Friday 6 June 2014

Transparency International: EU institutions vulnerable to corruption


Public trust in the EU institutions is historic low, and recent scandals have called into question EU integrity. In a report from April Transparency International (TI) presents status and tries to separate myth from reality. It is alarming news focusing the dark rooms of the EU.

The report finds that there is a good foundation in the EU system to support integrity and ethics; a foundation provided by general policies, rules and practices adopted to prevent fraud and corruption. However, due to loopholes and poor implementation of rules on ethics, transparency and control, corruption risks exist at EU level.

The most urgent of the corruption risks include opacity in EU law-making and in EU-lobbying, poorly managed conflicts of interest, weak protection of EU whistle-blowers, and weak sanctions for corrupt companies.

The report notes the trend of EU institutions to negotiate laws behind closed doors, the so-called trialogue meetings. Here small groups of representatives from Commission, Council and Parliament negotiates.TI calculated that more than 1500 trialogue meetings were held during last term of the EP, and there is no public record of them or of their content.

Similarly, no mandatory rules on lobbying apply at the EU level, and the public remains largely in the dark about how outside interests are influencing EU legislation and those in power.
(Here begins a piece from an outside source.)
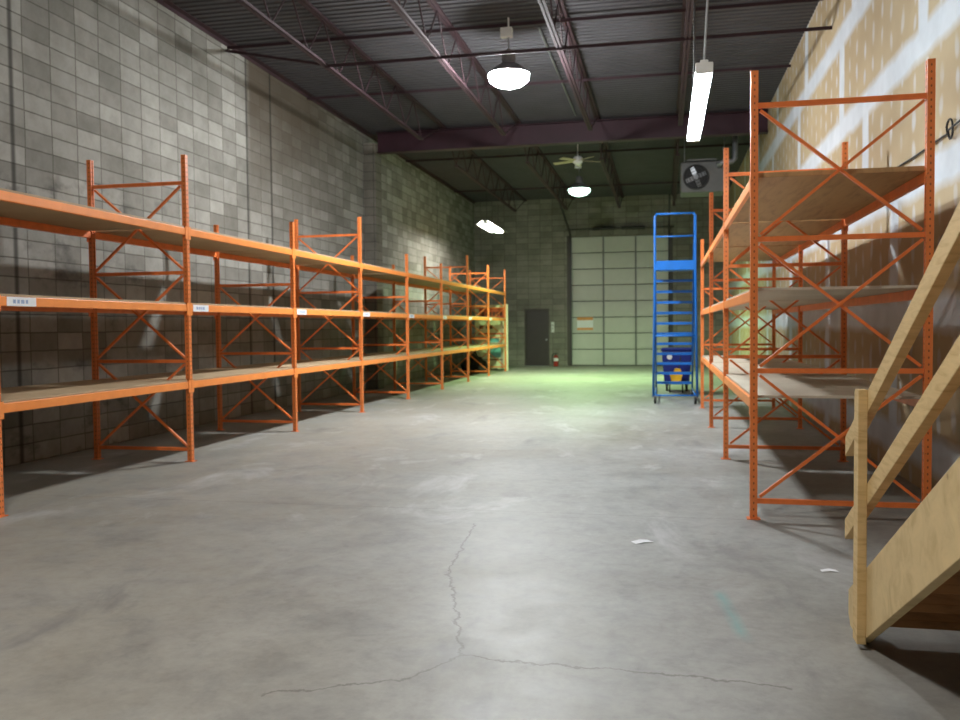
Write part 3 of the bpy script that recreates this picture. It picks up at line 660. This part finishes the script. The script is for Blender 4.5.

To seal loopholes and strengthen the implementation of rules on ethics, TI put forward key recommendations to promote a policy of `transparency by default` in EU decision-making, manage effectively conflicts of interests of senior EU decision-makers, put in place effective internal whistle-blowing procedures, improve the EUs debarment system and establish an independent European public prosecutor with broad anti-corruption powers.